Le requérant maintient ses allégations et soutient que l’article 9 est applicable au cas d’espèce.
La Cour estime qu’il est indiqué de joindre la question d’applicabilité de l’article 9 au bien-fondé du grief tiré de cette disposition même.
Délai de six mois
Le Gouvernement excipe de la tardiveté de la requête. D’après lui, étant donné que le caractère obligatoire du service militaire découle de la législation interne, le requérant ne disposait d’aucune voie de recours efficace pour remédier ses griefs. Dans ces circonstances, la date à prendre en compte pour le commencement du délai de six mois aurait dû être celle à laquelle le requérant a reçu sa feuille d’appel sous les drapeaux. Constatant que la date de l’appel n’était pas précisée dans la requête, le Gouvernement soutient que la date à laquelle le requérant avait brûlé les papiers de convocation lors de la conférence de presse à Izmir, à savoir le 1er septembre 1995, peut être retenue comme le point de départ du délai. En conséquence, selon le Gouvernement, la requête aurait dû être introduite le 1er mars 1996 au plus tard et en tant que telle, ne respecte pas la règle de six mois prévue par l’article 35 § 1 de la Convention.
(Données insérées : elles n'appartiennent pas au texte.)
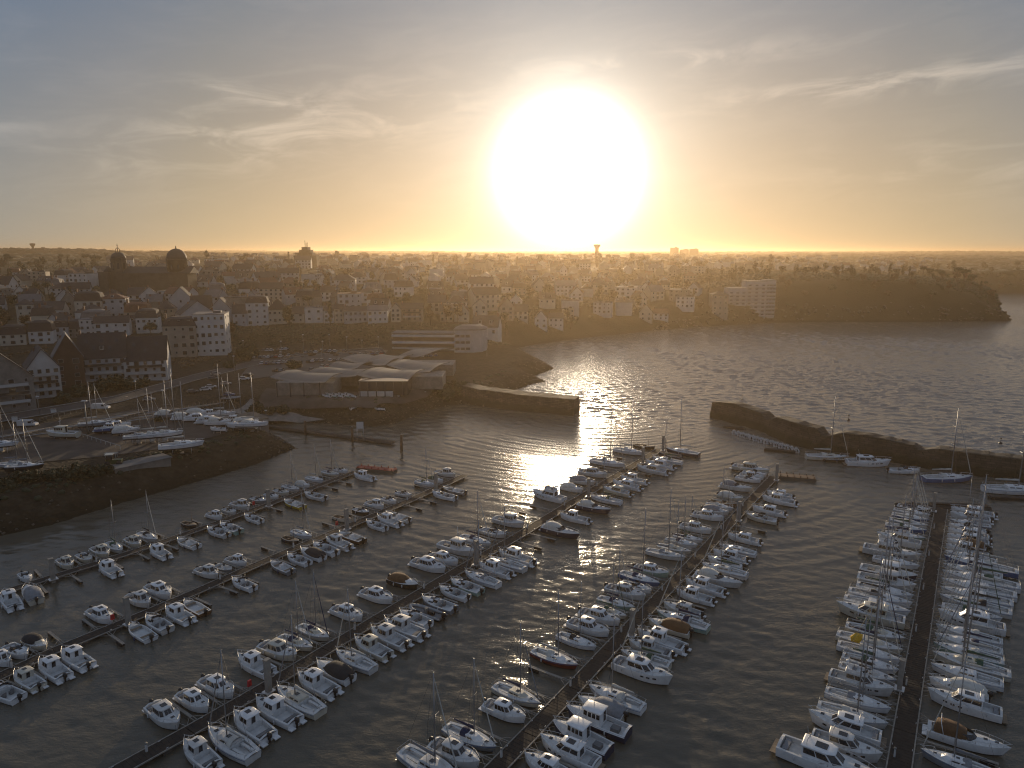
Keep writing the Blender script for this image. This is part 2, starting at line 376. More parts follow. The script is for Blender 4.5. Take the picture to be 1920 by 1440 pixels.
# water: a fan of small waves in front of the camera, flat beyond
JT = P(1087, 783)                                                    # head of the jetty
_a, _c = P(1087, 783), P(1900, 905)
_ln = math.hypot(_c.x - _a.x, _c.y - _a.y); WNX, WNY = -(_c.y - _a.y) / _ln, (_c.x - _a.x) / _ln
def build_water():
    Yw = np.concatenate([np.exp(np.linspace(math.log(70), math.log(1150), 1080)), np.exp(np.linspace(math.log(1180), math.log(8900), 50))])
    Uw = np.concatenate([np.linspace(-1.25, -0.82, 12)[:-1], np.linspace(-0.82, 0.92, 760), np.linspace(0.92, 1.25, 12)[1:]])
    Y, U = np.meshgrid(Yw, Uw, indexing='ij'); X = Y * U
    sd = (X - _a.x) * WNX + (Y - _a.y) * WNY
    t = np.clip((sd + 20) / 34, 0, 1); sea = t * t * (3 - 2 * t)
    r = random.Random(3); H = np.zeros(X.shape); S = np.zeros(X.shape)
    cell = Y * 0.0026
    for i in range(46):
        lam = 1.3 * (7.0 / 1.3) ** (i / 45.0); an = R(-112) + r.gauss(0, R(26)); k = 2 * math.pi / lam
        ph = r.uniform(0, 6.28); amp = 0.0185 * lam ** 0.75
        w = np.sin((X * math.cos(an) + Y * math.sin(an)) * k + ph)
        H += amp * (np.exp(0.9 * (w - 0.2)) - 1) * 0.75 * np.clip(lam / (2.2 * cell) - 0.6, 0, 1)
    for i in range(30):
        lam = 1.3 * (6.0 / 1.3) ** (i / 29.0); an = R(-100) + r.gauss(0, R(40)); k = 2 * math.pi / lam
        S += 0.0026 * lam * np.sin((X * math.cos(an) + Y * math.sin(an)) * k + r.uniform(0, 6.28)) * np.clip(lam / (2.2 * cell) - 0.6, 0, 1)
    gust = 0.72 + 0.5 * np.sin(X * 0.021 + 1.7 * np.sin(Y * 0.013)) * np.sin(Y * 0.017 + X * 0.006 + 1.0)
    d = np.hypot(X - JT.x - 4, Y - JT.y - 6); warp = 2.2 * np.sin(X * .05 + 2) + 1.8 * np.sin(Y * .043)
    ang = np.arctan2(Y - JT.y, X - JT.x)
    ring = 0.075 * np.sin(2 * math.pi * (d + warp) / 4.6) * (0.6 + 0.4 * np.sin(ang * 9 + d * .05)) + 0.04 * np.sin(2 * math.pi * (d + warp * 1.3) / 2.9 + ang * 2)
    ring *= 1.25 * np.exp(-d / 90.0) * np.clip(d / 6, 0, 1)
    far = np.clip((1500 - Y) / 700, 0, 1)
    Z = (H * sea * gust + (S * gust + ring) * (1 - sea)) * far
    n, m_ = X.shape; idx = np.arange(n * m_).reshape(n, m_)
    q = np.stack([idx[:-1, :-1], idx[:-1, 1:], idx[1:, 1:], idx[1:, :-1]], -1).reshape(-1, 4)
    gd = poly_sdf(X[::6, ::6], Y[::6, ::6]); gd = np.repeat(np.repeat(gd, 6, 0), 6, 1)[:n, :m_]
    q = q[(gd.ravel()[q] < 14).any(1)]
    used = np.unique(q); mp = -np.ones(n * m_, int); mp[used] = np.arange(len(used)); q = mp[q]
    V = np.stack([X.ravel()[used], Y.ravel()[used], Z.ravel()[used]], 1); k = len(V)
    ext = np.array([(-11500, -900, 0), (11500, -900, 0), (11500, 70, 0), (-11500, 70, 0), (1.25 * 70, 70, 0), (1.25 * 8900, 8900, 0), (-1.25 * 70, 70, 0), (-1.25 * 8900, 8900, 0), (11500, 70, 0), (11500, 8900, 0), (-11500, 70, 0), (-11500, 8900, 0)], float)
    V = np.concatenate([V, ext]); q = np.concatenate([q, [[k, k + 1, k + 2, k + 3], [k + 4, k + 8, k + 9, k + 5], [k + 10, k + 6, k + 7, k + 11]]])
    me = bpy.data.meshes.new('water'); me.vertices.add(len(V)); me.vertices.foreach_set('co', V.astype(np.float32).ravel())
    me.loops.add(len(q) * 4); me.loops.foreach_set('vertex_index', q.astype(np.int32).ravel()); me.polygons.add(len(q))
    me.polygons.foreach_set('loop_start', np.arange(0, len(q) * 4, 4, dtype=np.int32)); me.polygons.foreach_set('use_smooth', np.ones(len(q), bool))
    me.update(calc_edges=True); return me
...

Le requérant conteste ces arguments. Ayant dû faire face à une série de poursuites et de condamnation en raison de ses convictions, il prétend qu’il a été victime d’une série d’éléments constitutifs d’une situation continue. Le requérant avance que le délai de six mois ne commence à courir qu’à partir du moment où la situation litigieuse prend fin.
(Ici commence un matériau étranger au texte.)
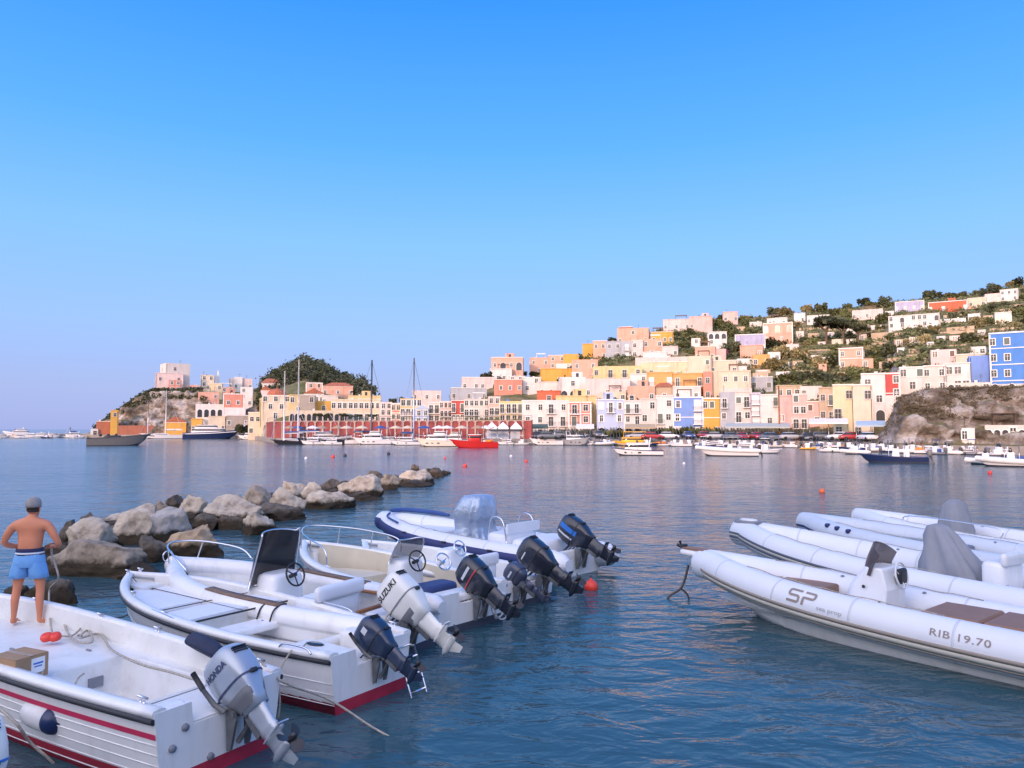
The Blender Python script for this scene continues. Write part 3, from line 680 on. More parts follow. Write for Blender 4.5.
quay()
def promenade():
    r = empty('promenade_wall', (0, 0, 0)); tag(r, 'long brick red promenade wall with pale pilasters behind the moored yachts', 'wall')
    mb = MB(); cp = MB(); k = 0
    red = M('red_wall_plaster', (.30, .07, .065), .85, var=.3, scale=.6, stain=.4, streak=True); pale = M('pale_wall_trim', (.46, .33, .29), .85, var=.1)
    pts = []
    for i in range(67):
        px = 268 + i * 4.0; T = tcol(px); y = T[3][0] - .25; pts.append(Vector(((px - CX) / F * y, y, 0)))
    zt = 4.75
    for a, b in zip(pts, pts[1:]):
        d = (b - a); L = d.length; c = (a + b) / 2; rz = math.atan2(d.y, d.x)
        mb.box((c.x, c.y, (1.0 + zt) / 2), (L + .02, .5, zt - 1.0), 0, rz)
        cp.box((c.x, c.y - .02, zt + .08), (L + .05, .8, .16), 0, rz)
    mb.build('wall_face', red, r); cp.build('coping', pale, r)
    k = 0; d0 = 0
    for i, (a, b) in enumerate(zip(pts, pts[1:])):
        k += 1
        if k % 2 == 0: continue
        p = MB(); p.box((0, -.12, 1.85), (.34, .5, 3.7)); p.box((0, -.12, 3.6), (.7, .6, .2)); o = p.build('pilaster', pale, r, (a.x, a.y - .2, 1.02), math.atan2(b.y - a.y, b.x - a.x))
        if k % 4 == 1:
            q = MB(); n = 8; q.add([(1.05 * math.cos(PI * j / n) * -1 + 0, 0, 1.5 + 1.05 * math.sin(PI * j / n)) for j in range(n + 1)] + [(1.05, 0, 0), (-1.05, 0, 0)], [list(range(n + 3))], 0)
            q.build('archway', M('archway_dark', (.05, .03, .03), .9), r, ((a.x + b.x) / 2 + .6, (a.y + b.y) / 2 - .27, 1.1), math.atan2(b.y - a.y, b.x - a.x))
    rb = MB(); rp_ = [p + Vector((0, -.2, zt + 1.05)) for p in pts]; rb.tube(rp_, .035, 0, 4); rb.tube([p - Vector((0, 0, .45)) for p in rp_], .03, 0, 4)
    for p in rp_[::2]: rb.tube([p, p - Vector((0, 0, 1.0))], .035, 0, 4)
    rb.build('railing', IRON, r)
promenade()

# ---------------------------------------------------------------- vegetation
def leaf_mat(name, dark, light):
    m, nt, b = _nodes(name); N = nt.nodes; L = nt.links
    b.inputs['Roughness'].default_value = .8; b.inputs['Specular IOR Level'].default_value = .2
    gi = N.new('ShaderNodeNewGeometry'); r = N.new('ShaderNodeValToRGB'); r.color_ramp.elements[0].color = (*dark, 1); r.color_ramp.elements[1].color = (*light, 1)
    L.new(gi.outputs['Random Per Island'], r.inputs['Fac'])
    oi = N.new('ShaderNodeObjectInfo'); hs = N.new('ShaderNodeHueSaturation'); mr = N.new('ShaderNodeMapRange'); mr.inputs['To Min'].default_value = .7; mr.inputs['To Max'].default_value = 1.35
    L.new(oi.outputs['Random'], mr.inputs['Value']); L.new(mr.outputs[0], hs.inputs['Value']); L.new(r.outputs['Color'], hs.inputs['Color']); L.new(hs.outputs['Color'], b.inputs['Base Color'])
    return m
LEAF = leaf_mat('leaf_green', (.045, .06, .024), (.17, .175, .07)); LEAFD = leaf_mat('leaf_dark', (.028, .038, .02), (.095, .10, .05)); LEAFO = leaf_mat('leaf_olive', (.14, .13, .055), (.36, .30, .15)); LEAFP = leaf_mat('leaf_purple', (.10, .03, .06), (.22, .08, .13))
BARK = M('tree_bark', (.16, .11, .075), .9, var=.3, scale=3)
def crown(kind, seed, n=650, q=.17):
    r_ = random.Random(seed); mb = MB(); blobs = []
    if kind == 'round': blobs = [(Vector((r_.gauss(0, .38), r_.gauss(0, .38), r_.uniform(.25, 1.0))), r_.uniform(.32, .55)) for _ in range(8)]
    elif kind == 'flat': blobs = [(Vector((math.cos(a) * d, math.sin(a) * d, 1.35 + r_.uniform(-.1, .12))), r_.uniform(.22, .4)) for a, d in [(r_.uniform(0, 6.3), r_.uniform(0, .75)) for _ in range(14)]]
    elif kind == 'tall': blobs = [(Vector((r_.gauss(0, .10), r_.gauss(0, .10), z)), .42 - .11 * z * .6 + r_.uniform(-.1, .08)) for z in [.35 + .24 * i for i in range(10)]]
    elif kind == 'low': blobs = [(Vector((r_.gauss(0, .6), r_.gauss(0, .5), r_.uniform(.05, .35))), r_.uniform(.25, .42)) for _ in range(9)]
    for i in range(n):
        c, rad = r_.choice(blobs)
        d = Vector((r_.gauss(0, 1), r_.gauss(0, 1), r_.gauss(0, 1))).normalized() * rad * (r_.random() ** .35)
        if kind == 'flat': d.z *= .45
        p = c + d; s = q * r_.uniform(.55, 1.25)
        a = Vector((r_.gauss(0, 1), r_.gauss(0, 1), r_.gauss(0, 1))).normalized(); b = a.orthogonal().normalized()
        mb.add([p - a * s, p - b * s * .6, p + a * s, p + b * s * .6], [(0, 1, 2, 3)])
    return mb
def trunk_mb(kind, seed):
    r_ = random.Random(seed); mb = MB()
    ht = {'round': .6, 'flat': 1.3, 'tall': 2.5, 'low': .2}[kind]
    mb.tube([(0, 0, -.5), (.02, 0, ht * .4), (.04, .03, ht * .7)], [.09, .07, .055], 0, 6)
    for i in range(4 if kind != 'tall' else 0):
        a = i * 1.6 + r_.random(); d = .5 if kind == 'flat' else .28
        mb.tube([(.03, .02, ht * .6), (math.cos(a) * d * .5, math.sin(a) * d * .5, ht * .82), (math.cos(a) * d, math.sin(a) * d, ht * 1.02)], [.045, .03, .015], 0, 5)
    if kind == 'tall': mb.tube([(.04, .03, ht * .7), (0, 0, ht)], [.055, .015], 0, 5)
    return mb
CR = {}
for k_, nn in (('round', 5), ('flat', 2), ('tall', 2), ('low', 3)):
    CR[k_] = [(crown(k_, 10 * i + len(k_)), trunk_mb(k_, i)) for i in range(nn)]
_tm = {}
def tree(kind, px, py, wpx, leaf, lab, cat, Y=None, group='shrubs and trees on the harbour hill', loc=None, hs=1.0):
    r_ = random.Random(int(px * 31 + py * 17))
    if loc is None:
        if Y is None: Y = hit(px, py)
        loc = at(px, py, Y)
        tz = terr(px, Y)
        loc.z = tz if abs(tz - loc.z) < 2.5 else loc.z
    rad = wpx / F * loc.y / 2
    cr, tr = CR[kind][r_.randrange(len(CR[kind]))]; k = (id(cr), leaf.name)
    if k not in _tm: _tm[k] = (meshof(cr, 'crown', leaf), meshof(tr, 'trunk', BARK))
    name = {'round': 'tree', 'flat': 'umbrella_pine', 'tall': 'conifer_tree', 'low': 'shrub'}[kind]
    root = empty(name, loc, r_.uniform(0, 6.28)); root.scale = (rad, rad, rad * hs)
    tag(root, lab, cat, group)
    a = share('crown', _tm[k][0], root, (0, 0, 0)); b = share('trunk', _tm[k][1], root, (0, 0, 0))
    return root
USED = set()
def near_label(adj, px, py):
    c = sorted(HOUSES, key=lambda q: (q[0] - px) ** 2 + 4 * (q[1] - py) ** 2)[:5]
    def short(l):
        ws = l.split()
        k = 16 - len(adj.split()) - 3
        return ' '.join(ws[:min(9, k)])
    for q in c:
        dx = px - q[0]; dy = py - q[1]
        rel = 'above' if dy < -6 and abs(dx) < 16 else 'below' if dy > 6 and abs(dx) < 16 else 'right of' if dx > 0 else 'left of'
        s = f'{adj} {rel} the {short(q[6])}'
        if s not in USED: USED.add(s); return s
    for q in c:
        for q2 in c:
            if q is q2: continue
            s = f'{adj} between {" ".join(q[6].split()[:5])} and {" ".join(q2[6].split()[:5])}'
            s = ' '.join(s.split()[:16])
            if s not in USED: USED.add(s); return s
    return ' '.join((adj + ' near the ' + short(c[0][6])).split()[:16])
BASEH = list(HOUSES)
for px, py, w_, h_, k_ in EXTRA:
    if k_ == 'wall':
        n0 = len(HOUSES); house(near_label('low tan terrace wall', px, py), px - w_ / 2, px + w_ / 2, py - h_, py, 'tan', g='-', dep=.6, name='terrace_wall', cat='wall', roof='none', tr=0, par=.02); 
    else:
        nmz = {'white': 'white', 'offw': 'off white', 'cream': 'cream', 'salmon': 'salmon', 'palepink': 'pale pink', 'tan': 'tan'}[k_]
        house(near_label(f'tiny {nmz} cottage', px, py), px - w_ / 2, px + w_ / 2, py - h_, py, k_, dep=4)
    HOUSES[-1] = HOUSES[-1][:6] + (' '.join(HOUSES[-1][6].split()[:3]),) + HOUSES[-1][7:]
ALLH = list(HOUSES); HOUSES[:] = BASEH
# named trees one can tell apart
tree('tall', 258.5, 411, 13, LEAFD, 'tall dark conifer standing left of the church dome', 'tree', Y=226, hs=1.5)
tree('round', 244, 431, 18, LEAFD, 'dark round shrub on the waterfront beside the cream customs house', 'tree', Y=232)
tree('flat', 826, 346, 40, LEAFD, 'large umbrella pine spreading over the green slope', 'tree', hs=.9)
tree('flat', 843, 345, 34, LEAFD, 'second umbrella pine just right of the largest one', 'tree', hs=.9)
tree('flat', 858, 343, 26, LEAFD, 'smallest umbrella pine at the right end of the grove', 'tree', hs=.9)
tree('round', 992, 299, 17, LEAFD, 'dark bushy tree on the hilltop left of the white hilltop house', 'tree', hs=1.2)
tree('round', 884, 306, 14, LEAFD, 'dark round tree on the ridge left of the lilac house', 'tree')
tree('low', 722, 354, 14, LEAFP, 'purple flowering bush beside the salmon arched house', 'shrub')
tree('round', 497, 379, 12, LEAFD, 'dark bushy tree on the skyline left of the cream hedge house', 'tree')
tree('round', 487, 378, 11, LEAFD, 'small dark tree at the left end of the town skyline', 'tree')
tree('round', 614, 341, 11, LEAFD, 'dark tree left of the brick pink skyline house', 'tree')
tree('round', 402, 404, 10, LEAFD, 'dark tree top behind the yellow promenade house', 'tree', Y=230)
tree('round', 393, 404, 9, LEAFD, 'small dark tree top left of the yellow promenade house', 'tree', Y=228)
tree('round', 955, 320, 12, LEAFD, 'dark rounded tree among the hillside garden walls', 'tree')
for i, (px, w_) in enumerate([(318, 11), (329, 11), (343, 11), (352, 9), (359, 10), (372, 10), (301, 9), (326, 8)]):
    Yp = 178 + (i % 3) * 2; p = at(px, 424.5, Yp); p.z = 4.5
    tree('flat', px, 424, w_, LEAFD, None, 'tree', loc=p, hs=1.1, group='clipped umbrella trees on the promenade')
    bpy.context.scene.objects  # keep order
    COL.objects[-1]
o_ = [o for o in COL.objects if o.get('group') == 'clipped umbrella trees on the promenade']
for o in o_: o['label'] = 'clipped flat topped tree on the promenade in front of the cream facade'
for i, (px, py, w_) in enumerate([(660, 433, 12), (668, 434, 13), (679, 434, 14), (689, 434, 14), (699, 435, 13), (710, 434, 13), (720, 434, 12), (727, 433, 9), (608, 433, 9), (617, 432, 10)]):
    p = at(px, py + 3, 158.5); p.z = 1.2
    tree('low', px, py, w_ * 1.15, LEAF, near_label('clipped leafy bush', px, 420), 'shrub', loc=p, hs=2.1, group='bushes along the quay')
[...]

La Cour relève d’emblée que le requérant ne se plaint pas d’un acte instantané, mais se réfère à une succession de condamnations prononcées par les tribunaux nationaux à chaque fois qu’il s’est déclaré “objecteur de conscience” et a refusé de revêtir l’uniforme militaire. Cette série de poursuites et de condamnations se résume en une situation continue contre laquelle le requérant ne possédait aucun recours en droit interne. La Cour rappelle que lorsque la violation alléguée consiste, comme dans le cas d’espèce, en une situation continue, le délai de six mois ne commence à courir qu’à partir du moment où cette situation continue a pris fin (voir parmi d’autres, Çýnar c. Turquie, no 17864/91, décision de la Commission du 5 septembre 1994). Les circonstances incriminées par le requérant trouvant encore à s’appliquer au moment de l’introduction de la requête (comparer avec Ersöz, Çetin, Kaya, Ülkem Basýn ve Yayýncýlýk Sanayi Ticaret Ltd c. Turquie, no 23144/93, décision de la Commission du 20 octobre 1995), l’exception d’irrecevabilité soulevée par le Gouvernement au titre de l’article 35 § 1 de la Convention ne saurait être retenue.
Quant au fond
Le Gouvernement souligne en premier lieu qu’en droit interne, l’obligation d’effectuer le service militaire s’applique à tous les hommes de nationalité turque, et ne souffre d’aucune exception pour des motifs de conscience. Il souligne en second lieu que le requérant a été reconnu coupable d’insubordination militaire pour avoir violé les dispositions relevant de la discipline militaire. Selon le Gouvernement, les faits reprochés au requérant étaient de nature à provoquer une certaine inquiétude et même un bouleversement parmi les appelés et pouvaient légitimement justifier une sanction pénale. Se référant aux affaires Heudens c. Belgique (no 24630/94 décision de la Commission du 22 mai 1995) et Autio c. Finland (no 17086/90 décision de la Commission du 6 décembre 1991), le Gouvernement soulève par ailleurs que l’article 9 de la Convention doit être interprété à la lumière de son article 4 et que le droit à l’objection de conscience ne n’est pas reconnu en tant que tel par la Convention.
Le requérant conteste ces thèses. Il rappelle qu’à chaque fois qu’il refusait de porter l’uniforme militaire, il a été condamné et emprisonné et que suite à sa remise en liberté, il a été reconduit à son régiment, condamné et emprisonné à nouveau pour son refus de porter l’uniforme. Pour le requérant, cette série de poursuites et de condamnations sans fin n’est pas proportionnée quant aux buts visés par les autorités nationales.
A la lumière des arguments des parties, la Cour estime que la requête pose des problèmes de fait et de droit qui nécessitent un examen au fond. Il s’ensuit qu’elle ne saurait être déclarée manifestement mal fondé au sens de l’article 35 § 3 de la Convention. La Cour constate en outre qu’elle ne se heurte à aucun autre motif d’irrecevabilité.
Par ces motifs, la Cour, à l’unanimité,
Joint au fond la question d’applicabilité de l’article 9 au cas de l’espèce.
Déclare la requête recevable, tous moyens de fond réservés.